Log aggregation
Edit: We already selected Elastic for log aggregation and we’re working on dogfooding it in &1859
Right now we tail logs. The next step will be aggregating logs. But it isn't clear what technology we will use:
- Elastic Search is the most used but it uses a lot of CPU, and is hard to scale and maintain.
- Loki seems promising since it allows you to use object storage but you need a second technology if you need a complex query (select based a property that isn't a Prometheus label)
We've been able to add Prometheus to GitLab by default because it didn't use a lot of CPU and was simple (Go binary, no Java stack needed like Elastic). Adding it by default increases adoption a lot so it would be nice to use Loki + another technology for complex queries on object storage.
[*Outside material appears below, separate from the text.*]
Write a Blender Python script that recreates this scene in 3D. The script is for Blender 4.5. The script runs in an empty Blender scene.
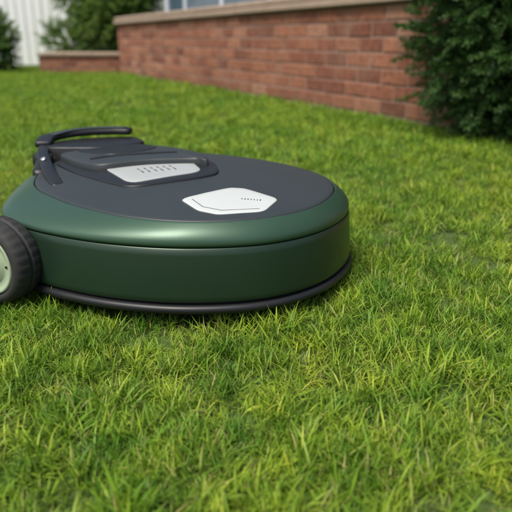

I asked on twitter with https://twitter.com/sytses/status/1212125911069233152 what we can use to do a complex query, alternatives mentioned in that thread:
- Amazon Athena which is more SQL oriented
- Presto by Facebook is the only open source one but more SQL based
- CHAOSSEARCH
- Apex Logs https://apex.sh/logs/ which might be open sourced https://twitter.com/tjholowaychuk/status/1212319057204203520
- SpectX https://www.spectx.com/ which is closed source
- Humio which is closed source and doesn't have much detail about the technology
- Late addition: Apache Drill, open source, seems similar to Presto but is better with unstructured data using Jason instead of SQL https://qr.ae/TSz9oU
Both Drill and Presto use java and commonly use multiple nodes, so they seem of equal weight to Elastic.
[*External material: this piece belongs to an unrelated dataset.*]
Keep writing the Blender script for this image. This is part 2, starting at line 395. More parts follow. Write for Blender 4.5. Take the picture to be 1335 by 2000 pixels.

In security incident situations You need quick results, index on write makes sense and puts the burden on the computer instead of having the human wait.
For GitLab and AutoDevOps the initial use case is more important to nail than a scaled application. At low log volume Elastic is better than at high volume when you need to get selective.
Logging more makes sense when the application is getting started with many unknowns and few users.